Foie, bacalao y matanza
Sin duda uno de los mejores platos es el foie asado, caldo de hierbaluisa, yogur e hinojo, maravillosa propuesta clásica que Juan domina técnicamente (no es fácil probar un foie como este), de sabor y temperatura irreprochable: un platazo. Pero hay otros segundos en los que se manifiesta una cocina de sabores más potentes que se hunden en La Mancha más auténtica. Como el zanguango con verduras a la lumbre, una reinterpretación de esta típica receta albaceteña (similar al atascaburras), con una tajada de bacalao y una sopita de poderosísimo sabor. Esa contundencia sápida prevalece también en la ventresca de atún de almadraba con especias morunas, que sirve sobre una ensalada líquida y una demiglace de verduras, magnífico para compensar la grasa del pescado; un plato bien sabroso.
La Mancha más pura, la más tradicional, emerge con el solomillo ibérico de bellota, macerado durante cuatro días en adobo, que llega a la mesa junto a una crema de patatas, migas de chorizo (jijas), manzana y aire de especias de matanza. Es posiblemente una de las elaboraciones más representativas de Ababol, porque le sitúa en el escenario en el que está, y resume la esencia y el sabor de esa tierra.

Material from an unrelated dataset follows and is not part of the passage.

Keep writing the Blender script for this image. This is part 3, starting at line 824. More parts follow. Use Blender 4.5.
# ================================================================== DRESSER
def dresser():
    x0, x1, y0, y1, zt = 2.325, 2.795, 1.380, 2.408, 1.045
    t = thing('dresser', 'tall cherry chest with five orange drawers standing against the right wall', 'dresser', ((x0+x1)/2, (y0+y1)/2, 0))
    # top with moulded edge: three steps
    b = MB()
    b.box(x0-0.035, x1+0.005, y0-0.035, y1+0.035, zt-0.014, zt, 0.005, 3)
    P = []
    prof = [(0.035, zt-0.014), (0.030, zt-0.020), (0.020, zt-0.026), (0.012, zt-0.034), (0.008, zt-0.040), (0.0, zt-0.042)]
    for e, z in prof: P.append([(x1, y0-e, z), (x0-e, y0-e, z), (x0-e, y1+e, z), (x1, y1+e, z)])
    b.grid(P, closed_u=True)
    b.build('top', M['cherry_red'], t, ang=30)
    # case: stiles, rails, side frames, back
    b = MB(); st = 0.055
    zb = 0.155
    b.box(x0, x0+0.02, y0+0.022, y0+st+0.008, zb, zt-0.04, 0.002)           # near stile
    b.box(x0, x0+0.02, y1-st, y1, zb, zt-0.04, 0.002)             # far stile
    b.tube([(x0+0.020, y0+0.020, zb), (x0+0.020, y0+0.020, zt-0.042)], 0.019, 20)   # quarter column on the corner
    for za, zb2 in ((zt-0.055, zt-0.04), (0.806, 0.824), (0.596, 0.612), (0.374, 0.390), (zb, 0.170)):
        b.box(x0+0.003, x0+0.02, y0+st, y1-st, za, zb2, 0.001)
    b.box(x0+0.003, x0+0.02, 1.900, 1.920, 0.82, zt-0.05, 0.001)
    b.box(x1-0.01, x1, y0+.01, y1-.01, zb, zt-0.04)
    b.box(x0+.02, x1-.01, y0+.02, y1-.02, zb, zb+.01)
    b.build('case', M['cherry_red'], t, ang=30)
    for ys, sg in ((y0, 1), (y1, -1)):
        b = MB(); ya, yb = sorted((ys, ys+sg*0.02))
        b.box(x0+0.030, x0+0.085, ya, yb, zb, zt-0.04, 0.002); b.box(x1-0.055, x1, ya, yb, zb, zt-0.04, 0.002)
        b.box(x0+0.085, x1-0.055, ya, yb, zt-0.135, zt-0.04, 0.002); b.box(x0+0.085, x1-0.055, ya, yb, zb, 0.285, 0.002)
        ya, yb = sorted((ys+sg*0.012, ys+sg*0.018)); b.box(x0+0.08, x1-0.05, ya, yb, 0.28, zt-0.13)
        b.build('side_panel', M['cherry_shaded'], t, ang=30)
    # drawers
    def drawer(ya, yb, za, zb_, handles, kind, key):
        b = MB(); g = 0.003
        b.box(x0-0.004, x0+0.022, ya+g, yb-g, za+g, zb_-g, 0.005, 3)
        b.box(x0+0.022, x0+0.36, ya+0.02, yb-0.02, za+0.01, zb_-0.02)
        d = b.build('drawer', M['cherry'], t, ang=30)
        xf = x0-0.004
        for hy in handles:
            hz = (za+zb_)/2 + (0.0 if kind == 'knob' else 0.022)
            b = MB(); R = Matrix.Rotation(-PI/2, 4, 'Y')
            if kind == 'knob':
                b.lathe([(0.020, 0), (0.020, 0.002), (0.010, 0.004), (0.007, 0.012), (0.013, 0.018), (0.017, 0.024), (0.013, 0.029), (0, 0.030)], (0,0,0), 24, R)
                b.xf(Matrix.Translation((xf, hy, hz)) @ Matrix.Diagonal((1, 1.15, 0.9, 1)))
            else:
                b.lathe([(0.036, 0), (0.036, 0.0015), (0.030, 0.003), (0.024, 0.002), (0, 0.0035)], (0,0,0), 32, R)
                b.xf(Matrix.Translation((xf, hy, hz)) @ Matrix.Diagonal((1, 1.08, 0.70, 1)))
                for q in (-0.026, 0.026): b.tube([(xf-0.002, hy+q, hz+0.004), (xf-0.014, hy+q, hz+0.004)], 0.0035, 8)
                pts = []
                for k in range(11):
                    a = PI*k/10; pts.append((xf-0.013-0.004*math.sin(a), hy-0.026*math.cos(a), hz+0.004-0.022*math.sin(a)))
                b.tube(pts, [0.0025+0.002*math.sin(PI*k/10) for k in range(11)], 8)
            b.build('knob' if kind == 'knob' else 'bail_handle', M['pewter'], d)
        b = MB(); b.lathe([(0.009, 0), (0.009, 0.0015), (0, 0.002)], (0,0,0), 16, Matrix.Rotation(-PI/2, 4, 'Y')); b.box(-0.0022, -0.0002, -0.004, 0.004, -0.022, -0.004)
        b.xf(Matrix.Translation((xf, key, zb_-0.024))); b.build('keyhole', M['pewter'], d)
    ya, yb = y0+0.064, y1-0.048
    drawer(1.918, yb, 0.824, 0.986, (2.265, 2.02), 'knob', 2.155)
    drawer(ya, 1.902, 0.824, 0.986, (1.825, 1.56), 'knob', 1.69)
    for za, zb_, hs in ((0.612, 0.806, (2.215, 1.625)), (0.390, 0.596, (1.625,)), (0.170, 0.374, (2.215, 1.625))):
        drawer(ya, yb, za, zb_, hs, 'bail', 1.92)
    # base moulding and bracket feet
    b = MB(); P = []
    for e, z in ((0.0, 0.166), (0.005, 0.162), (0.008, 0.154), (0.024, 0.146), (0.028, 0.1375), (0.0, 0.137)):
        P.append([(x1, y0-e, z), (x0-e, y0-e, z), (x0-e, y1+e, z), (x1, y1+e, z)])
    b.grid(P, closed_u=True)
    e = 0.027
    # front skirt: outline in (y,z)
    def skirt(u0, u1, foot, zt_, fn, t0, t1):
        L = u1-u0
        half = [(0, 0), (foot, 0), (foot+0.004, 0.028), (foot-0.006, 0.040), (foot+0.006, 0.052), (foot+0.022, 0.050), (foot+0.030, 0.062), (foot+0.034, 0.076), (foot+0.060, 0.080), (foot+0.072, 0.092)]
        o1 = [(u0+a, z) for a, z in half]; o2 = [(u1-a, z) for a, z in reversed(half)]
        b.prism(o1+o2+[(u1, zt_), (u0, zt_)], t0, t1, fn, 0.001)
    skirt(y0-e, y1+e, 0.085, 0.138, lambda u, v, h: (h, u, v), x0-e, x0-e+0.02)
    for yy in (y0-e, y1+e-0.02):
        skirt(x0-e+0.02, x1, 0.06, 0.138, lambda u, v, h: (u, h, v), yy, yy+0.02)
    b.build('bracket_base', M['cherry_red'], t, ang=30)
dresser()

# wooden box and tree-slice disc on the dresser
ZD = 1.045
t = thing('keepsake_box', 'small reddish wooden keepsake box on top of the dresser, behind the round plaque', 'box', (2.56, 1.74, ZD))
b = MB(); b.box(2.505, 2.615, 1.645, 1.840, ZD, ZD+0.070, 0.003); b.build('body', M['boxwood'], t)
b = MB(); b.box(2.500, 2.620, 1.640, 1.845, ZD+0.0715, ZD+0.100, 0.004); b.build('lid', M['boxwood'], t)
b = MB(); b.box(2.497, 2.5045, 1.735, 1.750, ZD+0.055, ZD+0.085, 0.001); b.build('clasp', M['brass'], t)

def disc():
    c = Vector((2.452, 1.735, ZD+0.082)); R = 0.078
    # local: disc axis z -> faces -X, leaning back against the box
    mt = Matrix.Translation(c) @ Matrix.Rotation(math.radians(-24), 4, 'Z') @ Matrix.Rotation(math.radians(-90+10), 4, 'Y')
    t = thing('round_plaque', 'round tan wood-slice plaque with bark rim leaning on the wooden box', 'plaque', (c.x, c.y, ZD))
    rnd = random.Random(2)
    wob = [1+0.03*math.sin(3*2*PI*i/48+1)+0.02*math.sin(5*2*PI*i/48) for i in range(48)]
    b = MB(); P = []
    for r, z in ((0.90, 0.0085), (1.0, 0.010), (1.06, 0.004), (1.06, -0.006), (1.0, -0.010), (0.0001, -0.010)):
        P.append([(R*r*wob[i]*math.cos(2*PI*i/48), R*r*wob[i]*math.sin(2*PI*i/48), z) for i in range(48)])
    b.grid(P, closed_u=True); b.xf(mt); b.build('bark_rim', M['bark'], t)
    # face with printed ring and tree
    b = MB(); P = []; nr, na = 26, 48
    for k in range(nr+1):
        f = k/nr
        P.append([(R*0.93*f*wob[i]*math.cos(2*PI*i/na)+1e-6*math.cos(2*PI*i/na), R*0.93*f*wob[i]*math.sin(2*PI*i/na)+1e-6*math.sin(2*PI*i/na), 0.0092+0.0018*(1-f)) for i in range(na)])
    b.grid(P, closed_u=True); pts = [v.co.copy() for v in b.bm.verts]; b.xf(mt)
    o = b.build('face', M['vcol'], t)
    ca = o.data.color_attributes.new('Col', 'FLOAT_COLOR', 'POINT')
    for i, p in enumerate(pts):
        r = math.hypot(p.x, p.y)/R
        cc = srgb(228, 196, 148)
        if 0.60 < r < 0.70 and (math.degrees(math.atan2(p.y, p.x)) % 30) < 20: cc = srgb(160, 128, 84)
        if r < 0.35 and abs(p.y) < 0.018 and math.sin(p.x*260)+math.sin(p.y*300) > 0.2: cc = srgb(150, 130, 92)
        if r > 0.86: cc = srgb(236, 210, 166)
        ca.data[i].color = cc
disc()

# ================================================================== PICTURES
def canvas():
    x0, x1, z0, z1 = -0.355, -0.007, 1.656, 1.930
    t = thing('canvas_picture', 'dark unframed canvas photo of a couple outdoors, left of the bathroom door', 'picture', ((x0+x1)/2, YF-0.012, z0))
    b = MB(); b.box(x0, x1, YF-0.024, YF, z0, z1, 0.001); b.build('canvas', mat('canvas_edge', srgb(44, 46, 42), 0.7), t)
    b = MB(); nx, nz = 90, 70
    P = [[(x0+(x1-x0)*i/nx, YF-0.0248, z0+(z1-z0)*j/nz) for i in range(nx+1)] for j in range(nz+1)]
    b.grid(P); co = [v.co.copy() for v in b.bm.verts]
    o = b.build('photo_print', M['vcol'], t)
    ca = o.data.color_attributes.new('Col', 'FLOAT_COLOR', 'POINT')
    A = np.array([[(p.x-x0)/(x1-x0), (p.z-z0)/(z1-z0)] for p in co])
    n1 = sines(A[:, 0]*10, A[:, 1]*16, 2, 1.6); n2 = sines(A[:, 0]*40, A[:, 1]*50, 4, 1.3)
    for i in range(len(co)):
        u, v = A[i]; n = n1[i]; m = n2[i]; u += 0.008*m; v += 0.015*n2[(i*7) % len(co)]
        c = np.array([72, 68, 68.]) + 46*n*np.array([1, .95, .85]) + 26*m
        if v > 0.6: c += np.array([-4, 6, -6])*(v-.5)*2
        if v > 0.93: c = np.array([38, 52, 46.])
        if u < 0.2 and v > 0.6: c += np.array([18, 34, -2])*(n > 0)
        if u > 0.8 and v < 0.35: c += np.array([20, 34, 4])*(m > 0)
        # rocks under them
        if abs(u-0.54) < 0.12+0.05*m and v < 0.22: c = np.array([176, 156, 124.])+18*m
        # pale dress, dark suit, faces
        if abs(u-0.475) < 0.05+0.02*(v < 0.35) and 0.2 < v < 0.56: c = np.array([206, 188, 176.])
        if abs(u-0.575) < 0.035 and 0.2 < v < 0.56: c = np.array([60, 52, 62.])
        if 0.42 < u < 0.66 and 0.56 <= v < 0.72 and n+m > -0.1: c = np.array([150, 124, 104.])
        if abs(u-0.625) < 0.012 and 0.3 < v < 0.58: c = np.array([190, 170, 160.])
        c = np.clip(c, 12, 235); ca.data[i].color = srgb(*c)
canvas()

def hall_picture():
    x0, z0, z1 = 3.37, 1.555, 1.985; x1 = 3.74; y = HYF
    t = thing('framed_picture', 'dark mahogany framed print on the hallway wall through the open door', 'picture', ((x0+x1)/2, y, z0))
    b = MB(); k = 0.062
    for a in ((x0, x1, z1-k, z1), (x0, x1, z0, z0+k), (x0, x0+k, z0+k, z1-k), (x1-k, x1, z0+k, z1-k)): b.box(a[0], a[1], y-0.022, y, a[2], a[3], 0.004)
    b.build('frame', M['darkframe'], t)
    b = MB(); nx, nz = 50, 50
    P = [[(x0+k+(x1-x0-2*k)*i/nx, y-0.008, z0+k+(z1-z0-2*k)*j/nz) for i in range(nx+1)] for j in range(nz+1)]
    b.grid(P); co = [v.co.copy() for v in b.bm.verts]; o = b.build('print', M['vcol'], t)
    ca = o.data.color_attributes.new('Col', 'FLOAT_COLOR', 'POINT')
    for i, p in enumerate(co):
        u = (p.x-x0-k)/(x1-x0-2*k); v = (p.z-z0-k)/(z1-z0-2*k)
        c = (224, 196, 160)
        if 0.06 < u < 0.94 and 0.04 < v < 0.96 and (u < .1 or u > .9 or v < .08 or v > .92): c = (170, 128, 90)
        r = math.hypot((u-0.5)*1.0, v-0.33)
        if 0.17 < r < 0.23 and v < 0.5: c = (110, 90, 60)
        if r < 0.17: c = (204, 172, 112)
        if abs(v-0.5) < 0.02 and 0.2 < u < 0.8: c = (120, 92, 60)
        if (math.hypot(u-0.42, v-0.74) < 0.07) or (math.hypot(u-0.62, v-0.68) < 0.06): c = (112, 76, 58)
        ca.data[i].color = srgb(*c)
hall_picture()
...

Pero la cocina de Monteagudo se sitúa en la ambivalencia, la delicadeza y liviandad de lo vegetal y la potencia del gusto y los sabores rústicos y profundos de lo manchego. Las cuidadas presentaciones y las técnicas de la post vanguardia permiten hechuras actuales, con una visión del recetario pasado por su filtro personal. Los postres (cítricos y especias, tarta de queso azul de oveja) resultan menos interesantes que el resto del menú y no están al nivel del resto de la cocina.
La bodega contiene referencias interesantes –incluso infrecuentes– de distintas zonas vinícolas (incluida Francia) con el protagonismo de los vinos castellano-manchegos. Y a precios bastante razonables. Un restaurante al que seguir la pista. Lo dicho, Albacete también existe. // Ababol. Calderón de la Barca, 14. Albacete. Tel.: 967 020 882. En verano cierra domingos y lunes. Precio medio: 70-100 €.